Evaluation of the effect of methanol as an in-situ hydrogen source on the reduction of methyl acetate to ethanol

Abstract

A process was proposed to hydrogenate methyl acetate to ethanol using methanol as an in-situ hydrogen donor over a Cu/SiO2 catalyst. The catalyst was characterized by XRD, H2-TPR, XPS, and FT-IR, and the structure information of the catalyst was obtained. The effects of CH3OH, H2 and mixed hydrogen source on the hydrogenation of methyl acetate on the same catalyst surface were compared, and it was concluded that methanol was an efficient hydrogen source.

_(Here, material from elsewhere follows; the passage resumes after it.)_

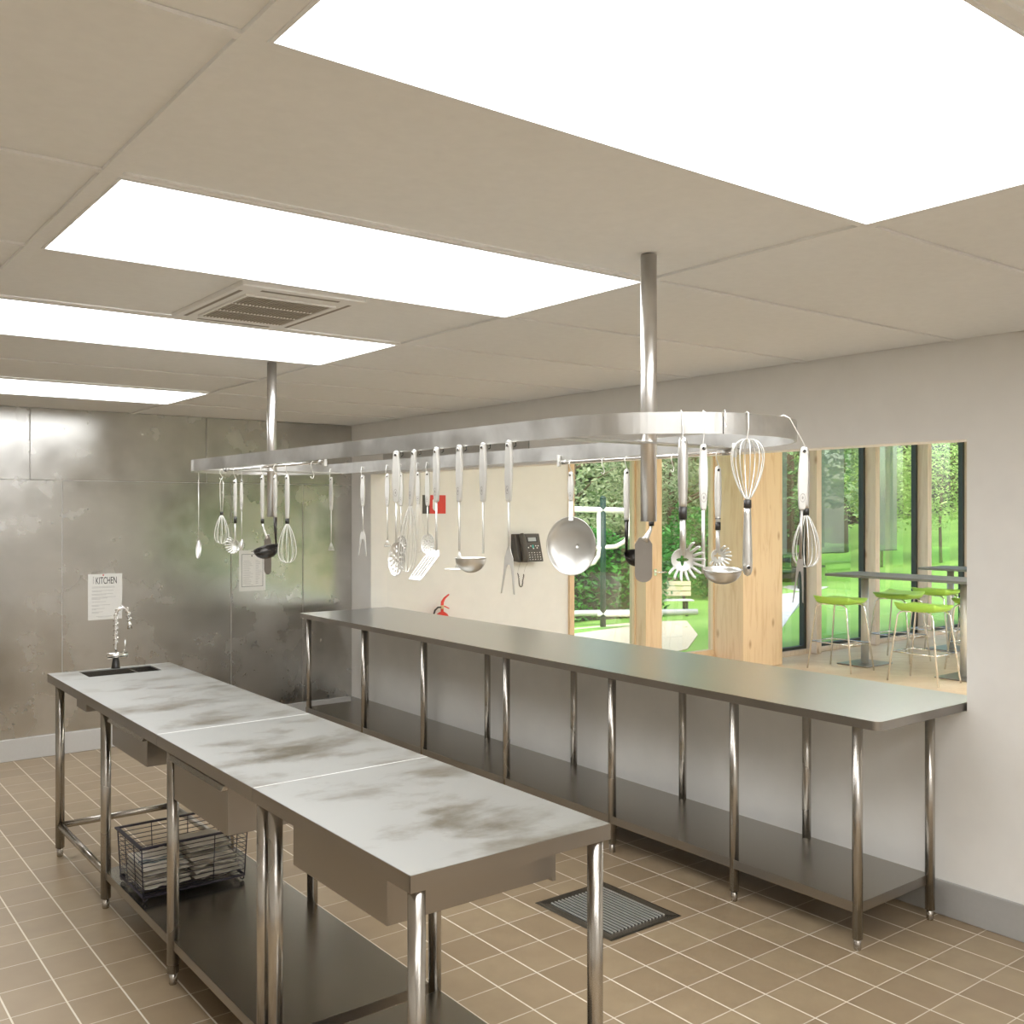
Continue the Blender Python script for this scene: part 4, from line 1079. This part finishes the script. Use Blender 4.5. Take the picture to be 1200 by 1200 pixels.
woodland('woodland','sunlit green wood on the near side of the dining room',[(40,-13),(22,-14),(4,-14)],7.5,9000,M['leafA'],.45)
# dark hedge line and parked shapes at the edge of the lawn
hedge('low dark hedge along the far edge of the lawn',16.5,17.6,23.5,18.6,1.25,.6,M['leafE'],7000,.2)
BT=thing('picnic_table','dark picnic table with benches under the trees','picnic table',(19.1,14.6,gz(19.1,14.6)),R(20))
rbox(-.9,-.38,.70,.9,.38,.75).build('table_top',M['car'],BT)
for s_ in (-1,1):
    rbox(-.9,s_*.7-.13,.42,.9,s_*.7+.13,.46).build('bench_seat',M['car'],BT)
    MB().box(s_*.7-.04,-.75,0,s_*.7+.04,-.65,.42).box(s_*.7-.04,.65,0,s_*.7+.04,.75,.42).box(s_*.7-.04,-.75,.36,s_*.7+.04,.75,.42).box(s_*.7-.04,-.06,.36,s_*.7+.04,.06,.7).build('leg',M['car'],BT)

# ------------------------------------------------------------------ light, world, camera
wd=bpy.data.worlds.new('World'); sc.world=wd; wd.use_nodes=True; nt=wd.node_tree
sky=nt.nodes.new('ShaderNodeTexSky'); sky.sky_type='NISHITA'; sky.sun_disc=False; sky.sun_elevation=R(48); sky.sun_rotation=R(210); sky.air_density=1; sky.dust_density=2.5; sky.ozone_density=1
nt.links.new(sky.outputs[0],nt.nodes['Background'].inputs[0]); nt.nodes['Background'].inputs[1].default_value=.36
sl=bpy.data.lights.new('sun','SUN'); sl.energy=1.5; sl.angle=R(3); sl.color=(1,.95,.86)
so=bpy.data.objects.new('sun',sl); COL.objects.link(so); so.rotation_euler=(R(46),0,R(-82))
cd=bpy.data.cameras.new('camera'); cam=bpy.data.objects.new('camera',cd); COL.objects.link(cam)
cam.location=(0,0,1.75); cam.rotation_euler=(R(90),0,-math.atan2(888,1158))
cd.sensor_width=36; cd.lens=36*1158/1200; cd.shift_y=-2/1200; cd.clip_start=.05
sc.camera=cam
sc.view_settings.view_transform='Standard'; sc.view_settings.look='None'; sc.view_settings.gamma=1; sc.view_settings.use_curve_mapping=False
sc.view_settings.exposure=.92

Furthermore, the influences of process conditions such as temperature and alcohol/ester ratio on methanol conversion, methyl ester conversion, and ethanol selectivity were investigated. The coupling mechanism was analyzed, that methanol decomposition to obtain in-situ hydrogen for methyl ester hydrogenation on a copper-based catalyst. The results showed that methanol as an in-situ hydrogen source could promote not only the efficient hydrogenation of methyl acetate but also inhibit the transesterification side reaction. At a lower alcohol/ester ratio, 90.9% ethanol selectivity and 82.8% methyl acetate conversion could be obtained using only the unmodified catalyst.